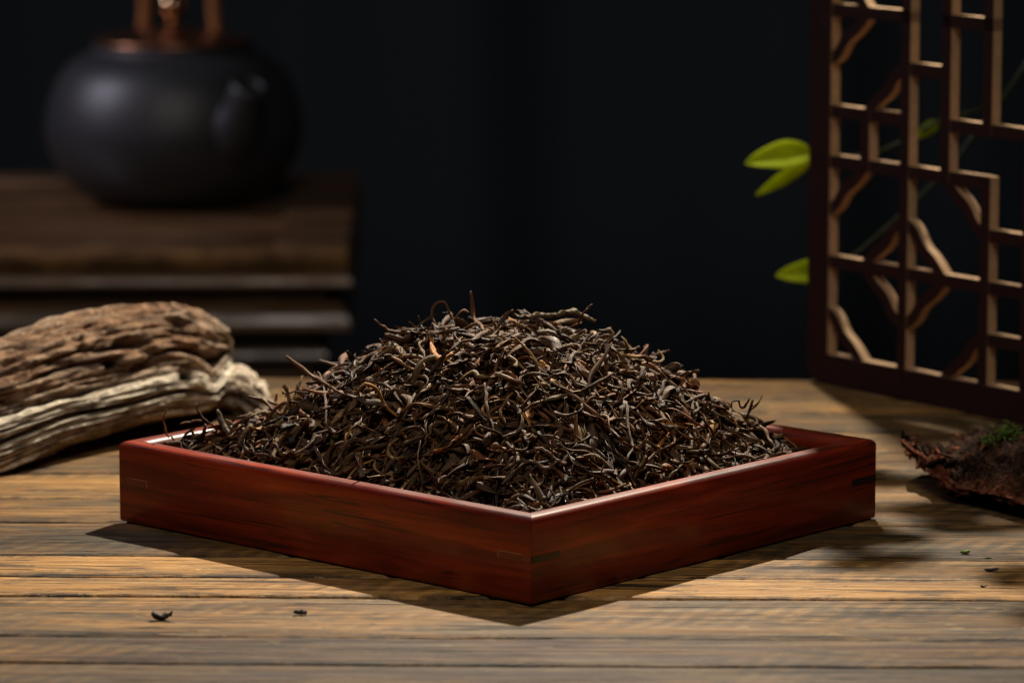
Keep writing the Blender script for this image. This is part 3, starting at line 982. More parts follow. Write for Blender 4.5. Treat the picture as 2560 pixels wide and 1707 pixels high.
for (pp, hw, flat, tw, grv, tint, lab) in heroes:
    pts = []
    fallback = None
    raw = [on_heap(x, y) for x, y in pp]
    ys = [p[1] for p in raw if p is not None]
    # points above the outline take the depth of the nearest point that rests on the heap
    if not ys: ys = [CEN[1]]
    out = []
    for idx, p in enumerate(raw):
        if p is None or (p[2] > 0.1 and p[1] > CEN[1] + .05):
            near = [(abs(idx - k2), r[1]) for k2, r in enumerate(raw) if r is not None and r[1] <= CEN[1] + .05]
            yd = min(near)[1] if near else min(ys[0], CEN[1])
            p = on_y(*pp[idx], yd)
        out.append(p)
    out = np.array(out)
    # even the depth out so that the strand keeps its shape
    dep = out[:, 1].copy()
    sm = np.convolve(np.r_[dep[0], dep, dep[-1]], [.25, .5, .25], 'valid') - 0.0015
    out = np.array([on_y(pp[k2][0], pp[k2][1], sm[k2]) for k2 in range(len(pp))])
    N = max(18, 4 * len(pp))
    P = smooth_path(out, N)
    s = np.linspace(0, 1, N)
    R = 1.18 * hw / 4650.0 * (.62 + .38 * np.sin(np.pi * np.clip(s * .96 + .02, 0, 1))**.5) * (1 + .12 * np.sin(s * 17 + hw))
    P = P + 0.00045 * np.stack([vnoise(np.stack([s * 9, s * 0 + hw * 7.1 + q, s * 0], -1)) for q in (0, 11, 23)], -1)
    me = tea_mesh('tea_leaf', [strand(P, R, flat, tw, np.array(tint) * np.array([1.3, 1.1, .9]), grv, 8, (hw * 0.137) % 1.0)])
    name = 'tea_stalk' if ('stalk' in lab or 'stem' in lab) else 'tea_leaf'
    props(link(name, me), lab, 'tea leaf' if name == 'tea_leaf' else 'tea stalk', 'loose tea leaves in the heap on the tray')

N_IND = 300 - len(heroes)
ind = set(order[:N_IND].tolist())
rest = []
labels = {}
for q_i in ind:
    q = strands[q_i]
    m = q['P'].mean(0)
    size = 'long' if q['ln'] > .040 else ('short' if q['ln'] < .026 else 'medium-length')
    thick = 'thin' if q['rad'] < .0011 else ('thick' if q['rad'] > .0018 else 'slender')
    labels.setdefault((size, thick, q['col'], lean(q['P']), KN[q['kind']], region(m)), []).append((to_px(m)[0], q_i))
lab_of = {}
for key_, items in labels.items():
    items.sort()
    words = {1: [''], 2: ['left ', 'right '], 3: ['left ', 'middle ', 'right ']}.get(len(items)) or ['left '] + ['second-from-left ', 'third-from-left ', 'fourth-from-left ', 'fifth-from-left '][:len(items) - 2] + ['right ']
    for k_, (_, q_i) in enumerate(items):
        w_ = words[k_] if words else ''
        sz = key_[0] + ' '
        lab_of[q_i] = (f'the {w_}of these: ' if False else '') + f'{sz}{key_[1]} {key_[2]} {key_[3]} {key_[4]} {key_[5]}'
        if w_:
            base_ = f'{key_[0]} {key_[1]} {key_[2]} {key_[3]} {key_[4]} {key_[5]}'
            lab_of[q_i] = f'{w_.strip()}most {base_}' if w_ in ('left ', 'right ') else f'{w_}{base_}'
            if len(lab_of[q_i].split()) > 16: lab_of[q_i] = lab_of[q_i].replace(key_[1] + ' ', '', 1)
for q_i, q in enumerate(strands):
    part = strand(q['P'], q['R'], q['flat'], q['tw'], q['tint'], q['groove'], 8, q['seed'])
    if q_i in ind:
        lab = lab_of[q_i]
        nm = 'tea_stalk' if q['kind'] == 2 else 'tea_leaf'
        props(link(nm, tea_mesh(nm, [part])), lab, 'tea stalk' if q['kind'] == 2 else 'tea leaf', 'loose tea leaves in the heap on the tray')
    else:
        rest.append(part)
# core added to block light under the loose leaves, coloured dark for shaded gaps
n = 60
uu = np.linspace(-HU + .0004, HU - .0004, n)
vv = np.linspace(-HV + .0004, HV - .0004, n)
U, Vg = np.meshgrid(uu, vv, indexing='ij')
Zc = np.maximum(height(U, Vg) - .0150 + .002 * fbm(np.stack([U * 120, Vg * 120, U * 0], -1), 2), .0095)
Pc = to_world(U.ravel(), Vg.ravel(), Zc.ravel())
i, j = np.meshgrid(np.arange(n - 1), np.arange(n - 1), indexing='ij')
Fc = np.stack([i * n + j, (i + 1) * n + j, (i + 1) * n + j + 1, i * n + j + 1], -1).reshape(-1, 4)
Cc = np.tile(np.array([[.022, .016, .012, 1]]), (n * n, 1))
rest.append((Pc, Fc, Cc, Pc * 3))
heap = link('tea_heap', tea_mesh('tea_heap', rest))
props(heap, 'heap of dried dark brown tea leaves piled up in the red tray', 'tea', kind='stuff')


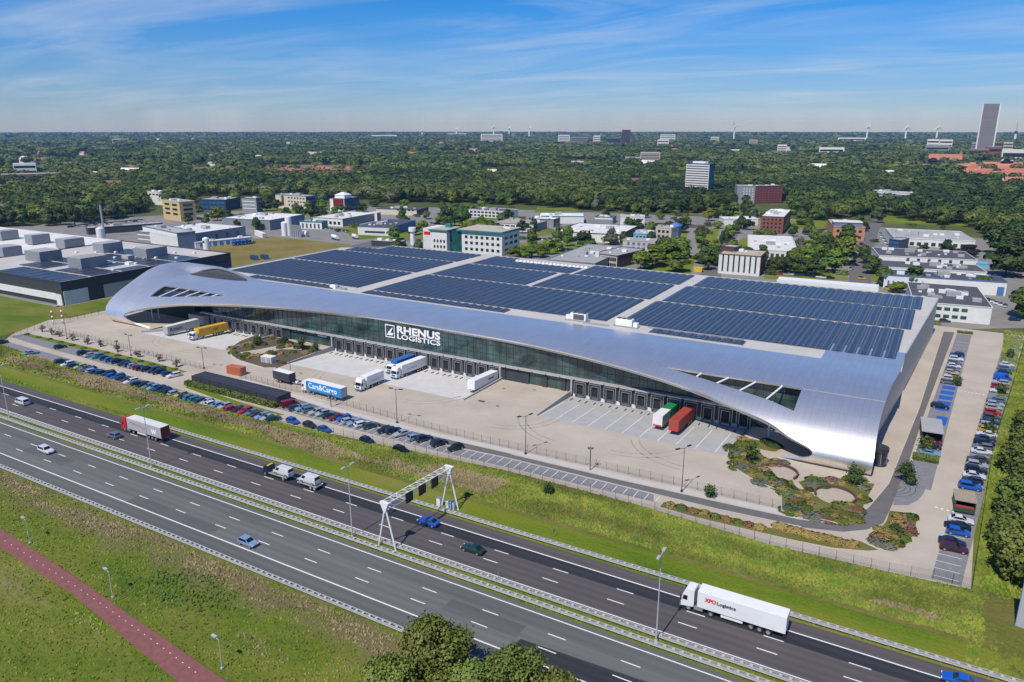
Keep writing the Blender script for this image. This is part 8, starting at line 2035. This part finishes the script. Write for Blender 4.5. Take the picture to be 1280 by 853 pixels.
def terrace(q, rx_, ry_, label):
    c_ = at(*q); a = at(q[0] + rx_, q[1]) - c_; b = at(q[0], q[1] - ry_) - c_; r = (a.length + b.length) / 2
    mb = MB(); mb.prism([(r * math.cos(2 * math.pi * k / 40), r * math.sin(2 * math.pi * k / 40)) for k in range(40)], 0, .04)
    o = mb.build('garden_terrace', M['sand']); o.location = (c_.x, c_.y, ZP + .03); o['kind'] = 'structure'
    mb = MB()
    for k in range(30):
        t0 = -.5 + 4.1 * k / 30; t1 = -.5 + 4.1 * (k + 1) / 30; P_ = [(rr * math.cos(t), rr * math.sin(t)) for t in (t0, t1) for rr in (r, r + .35)]
        mb.hexa([(*P_[0], 0), (*P_[1], 0), (*P_[3], 0), (*P_[2], 0), (*P_[0], .65), (*P_[1], .65), (*P_[3], .65), (*P_[2], .65)])
    o = mb.build('terrace_wall', M['brick_dark']); o.location = (c_.x, c_.y, ZP + .03); tag(o, label, 'wall')
terrace((974, 592), 22, 8, 'low curved brown wall round the left sandy terrace of the garden'); terrace((1044, 621), 22, 10, 'low curved brown wall round the right sandy terrace of the garden')
def dome_mesh(n, leaf, seed, m, tall=False):
    rng = np.random.default_rng(seed); d = rng.normal(0, 1, (n, 3)); d /= np.linalg.norm(d, axis=1)[:, None]; d[:, 2] = np.abs(d[:, 2])
    p = d * rng.uniform(.75, 1.08, n)[:, None]
    return np_mesh('shrub', leaf_quads(p, d, leaf, rng, .5), n, m, None, leaf_quads.n)
SH = {k: dome_mesh(260, .16, 400 + i, M[m]) for i, (k, m) in enumerate((('straw', 'straw'), ('green', 'shrub'), ('grey', 'lavender'), ('pink', 'pinkflower'), ('hedge', 'hedge'), ('dark', 'leaf_dark'), ('rust', 'rusty')))}
SN = {'rust': 'rusty brown perennial clump', 'straw': 'straw-coloured ornamental grass clump', 'green': 'green garden shrub', 'grey': 'grey-green cushion shrub', 'pink': 'pink flowering shrub', 'hedge': 'yellow-green shrub', 'dark': 'dark green shrub'}
rs = random.Random(77)
def shrub(q, r, h, kind, where):
    p = at(*q); o = bpy.data.objects.new('shrub', SH[kind]); link(o); o.location = (p.x, p.y, ZP); o.scale = (r, r * rs.uniform(.8, 1.2), h); o.rotation_euler = (0, 0, rs.uniform(0, 6))
    tag(o, SN[kind] + ' ' + where, 'shrub', kind + ' shrubs ' + where)
def fill(poly, n, kinds, rmin, rmax, hmin, hmax, where, avoid=()):
    xs = [q[0] for q in poly]; ys = [q[1] for q in poly]; c_ = 0; tries = 0
    while c_ < n and tries < 4000:
        tries += 1; q = (rs.uniform(min(xs), max(xs)), rs.uniform(min(ys), max(ys)))
        if not inside(q, poly): continue
        if any(((q[0] - a[0]) / a[2]) ** 2 + ((q[1] - a[1]) / a[3]) ** 2 < 1 for a in avoid): continue
        shrub(q, rs.uniform(rmin, rmax), rs.uniform(hmin, hmax), rs.choice(kinds), where); c_ += 1
AV = [(974, 592, 30, 12), (1044, 621, 30, 14), (1000, 605, 14, 9), (975, 570, 40, 5), (1045, 593, 60, 5)]
fill(G1, 96, ('straw', 'green', 'green', 'grey', 'rust', 'hedge', 'green', 'straw', 'dark', 'green', 'green', 'grey', 'straw'), 1.0, 2.3, .3, .7, 'in the round garden before the shell', AV)
for k in range(12):      # planting along the curved garden edge
    t = k / 11; q = (911 + 65 * t, 561 + 24 * t + 28 * t * t)
    shrub((q[0] + 3, q[1] + 1), 1.3, .9, ('dark', 'green', 'grey', 'straw')[k % 4], 'along the curved garden edge')
for q in ((974, 582), (966, 580), (1030, 645), (1046, 648), (1062, 640), (1040, 600)): shrub(q, 1.3, .5, 'pink', 'in the round garden before the shell')
for k in range(14): shrub((972 + 7.2 * k, 660 + 1.75 * k + rs.uniform(-1, 1)), 1.2, .9, 'straw', 'in the long strip before the service road')
for k in range(9): shrub((838 + 14 * k, 633 + 3.4 * k + rs.uniform(-1, 1)), 1.2, .8, ('straw', 'green', 'rust', 'straw', 'hedge')[k % 5], 'at the left part of the strip before the service road')
for q, kd in (((1126, 648), 'straw'), ((1121, 656), 'straw'), ((1127, 660), 'straw'), ((1100, 664), 'straw'), ((1107, 669), 'straw'), ((1115, 674), 'straw'), ((1098, 672), 'straw'), ((1122, 662), 'dark'), ((1135, 660), 'pink'), ((1137, 666), 'rust'), ((1094, 678), 'grey'), ((1102, 682), 'grey'), ((1110, 685), 'grey'), ((1138, 648), 'green'), ((1128, 674), 'green'), ((1120, 681), 'green')):
    shrub(q, 1.5, .8, kd, 'in the corner bed between the two roads')
fill(G2, 34, ('green', 'dark', 'straw', 'straw', 'hedge', 'grey', 'green'), .9, 1.9, .6, 1.3, 'in the planted garden between the docks', [(335, 438, 40, 3), (336, 455, 14, 8)])
for k in range(14): shrub((34 + 14.2 * k, 418.5 + 3.4 * k + rs.uniform(-.6, .6)), 1.0, .5, ('dark', 'green')[k % 2], 'in the strip by the yard fence')
for q in ((958, 553), (964, 556), (970, 559)): shrub(q, 1.6, .9, 'dark', 'under the open right nose of the shell')

# ---- rough grass, weeds and dry stalks as ground cover
def tufts(name, X, Y, Z, hmin, hmax, m, label, seed, cat='grass', wide=.6):
    """small leaning blade clumps, lit like a soft sward"""
    rng = np.random.default_rng(seed); n = len(X); a = rng.uniform(-1.0, 1.0, n); h = rng.uniform(hmin, hmax, n); w = h * rng.uniform(.6, 1.3, n) * wide
    lx_ = rng.normal(0, .3, n) * h; ly = rng.uniform(.1, .8, n) * h
    ux, uy = np.cos(a) * w, np.sin(a) * w
    c = np.stack([X, Y, Z], 1)
    q = np.stack([c + np.stack([-ux, -uy, 0 * h - .03], 1), c + np.stack([ux, uy, 0 * h - .03], 1), c + np.stack([ux * .6 + lx_, uy * .6 + ly, h], 1), c + np.stack([-ux * .6 + lx_, -uy * .6 + ly, h * .85], 1)], 1).reshape(-1, 3)
    drift = np.array([mnoise.noise(Vector((float(x) * .07, float(y) * .2, 4.0))) for x, y in zip(X, Y)])
    tn = np.clip(rng.uniform(0, 1, n) * .6 + .2 + drift * .7, 0, 1)
    nn = np.stack([np.sin(a) * .3 + rng.normal(0, .15, n), -np.full(n, .45), np.full(n, .85)], 1)
    o = bpy.data.objects.new(name, np_mesh(name, q, n, m, tn, nn)); link(o); tag(o, label, cat, None, 'stuff'); return o
rng = np.random.default_rng(8)
def bankz(x, y):
    yt = bank_top(x) + .1; t = min(1, max(0, (y - 117.5) / (yt - 117.5))); return .02 + math.sin(math.pi * t) * (.6 + .5 * nz(x, y, .08) + .3 * nz(x, y, .3, 5.0))
def area(n, x0, x1, y0f, y1f):
    X = rng.uniform(x0, x1, n); f = rng.uniform(0, 1, n)
    Y = np.array([y0f(x) + (y1f(x) - y0f(x)) * t for x, t in zip(X, f)])
    return X, Y
X, Y = area(75000, -300, 14, lambda x: 118.5, lambda x: bank_top(x) - .3); Z = np.array([bankz(float(a), float(b)) for a, b in zip(X, Y)])
d = np.array([mnoise.noise(Vector((float(a) * .03, float(b) * .12, 9))) for a, b in zip(X, Y)]); dry = (d + np.where(X < -75, .05, -.5) + np.where(np.abs(Y - 122.5) < 1.8, .25, -.2)) > .12
tufts('bank_weeds', X[~dry], Y[~dry], Z[~dry], .12, .42, M['weed'], 'tall green and yellowish weeds on the bank between motorway and car park', 1)
tufts('dry_stalks', X[dry], Y[dry], Z[dry], .12, .38, M['straw_stuff'], 'dry brown stalks along the middle of the bank', 2)
X = rng.uniform(-260, 0, 60000); Y = 76 - rng.uniform(0, 1, 60000) ** 1.2 * 60
c, s = math.cos(YAW), math.sin(YAW); pu, pv = to_px(X, Y); ok = (pu > -60) & (pu < 900) & (pv < 930)
onpath = np.array([inside((float(a), float(b)), [(q.x, q.y) for q in pn] + [(q.x, q.y) for q in reversed(ps)]) for a, b in zip(X, Y)]); ok &= ~onpath
X, Y = X[ok], Y[ok]; nettle = at(232, 738)
kk = np.hypot((X - nettle.x) / 9, (Y - nettle.y) / 4.5) + rng.normal(0, .2, len(X)) < 1
Z = np.array([zs(float(a), float(b)) for a, b in zip(X, Y)])
d = np.array([mnoise.noise(Vector((float(a) * .05, float(b) * .12, 2))) for a, b in zip(X, Y)]); dry = d + np.where(np.abs(Y - 73) < 2.6, .35, -.25) > .3
tufts('nettle_patch', X[kk], Y[kk], Z[kk] + .05, .15, .4, leaf_mat('nettles', (.035, .075, .010), (.07, .12, .02), .3, .02, attr=True), 'dark green nettle patch on the meadow right of the middle path lamp', 13)
dry &= ~kk; 
tufts('meadow_weeds', X[~dry], Y[~dry], Z[~dry], .08, .30, M['weed'], 'rough green meadow plants between the motorway and the red path', 3)
tufts('dry_verge_stalks', X[dry], Y[dry], Z[dry], .1, .35, M['straw_stuff'], 'dry brownish growth along the near guard rail', 4)
Y = rng.uniform(112, 335, 16000); X = rx(Y, 14.6) + rng.uniform(0, 1, 16000) ** 1.5 * 22; tufts('fence_side_weeds', X, Y, np.full(len(X), .04), .15, .5, M['weed'], 'wild growth between the right-hand fence and the trees', 5)
X = rng.uniform(-250, 40, 7000); Y = np.where(rng.uniform(0, 1, 7000) < .5, rng.uniform(92.6, 95.7, 7000), rng.uniform(110.3, 112.0, 7000)); tufts('median_grass', X, Y, np.full(7000, .02), .08, .3, M['weed'], 'thin grass under the guard rails', 6)

# ================================================================== HAZE
def haze(dens):
    m = bpy.data.materials.new('haze_air'); m.use_nodes = True; t = m.node_tree; t.nodes.clear()
    o_ = t.nodes.new('ShaderNodeOutputMaterial'); v = t.nodes.new('ShaderNodeVolumePrincipled')
    v.inputs['Color'].default_value = (.26, .52, 1.0, 1); v.inputs['Absorption Color'].default_value = (1, 1, 1, 1); v.inputs['Density'].default_value = dens; v.inputs['Anisotropy'].default_value = .1
    t.links.new(v.outputs[0], o_.inputs['Volume'])
    o = MB().box((-2800, 5590, 78.5), (17800, 12220, 163)).build('haze', m); o['kind'] = 'stuff'; o['label'] = 'thin blue haze lying over the plain to the horizon'; o['category'] = 'haze'
    return o
haze(6.5e-5)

***

Task instructions :: Report all lines of the data above that include the string "writing".

Exercise output ::
Keep writing the Blender script for this image. This is part 3, starting at line 982. More parts follow. Write for Blender 4.5. Treat the picture as 2560 pixels wide and 1707 pixels high.
Keep writing the Blender script for this image. This is part 8, starting at line 2035. This part finishes the script. Write for Blender 4.5. Take the picture to be 1280 by 853 pixels.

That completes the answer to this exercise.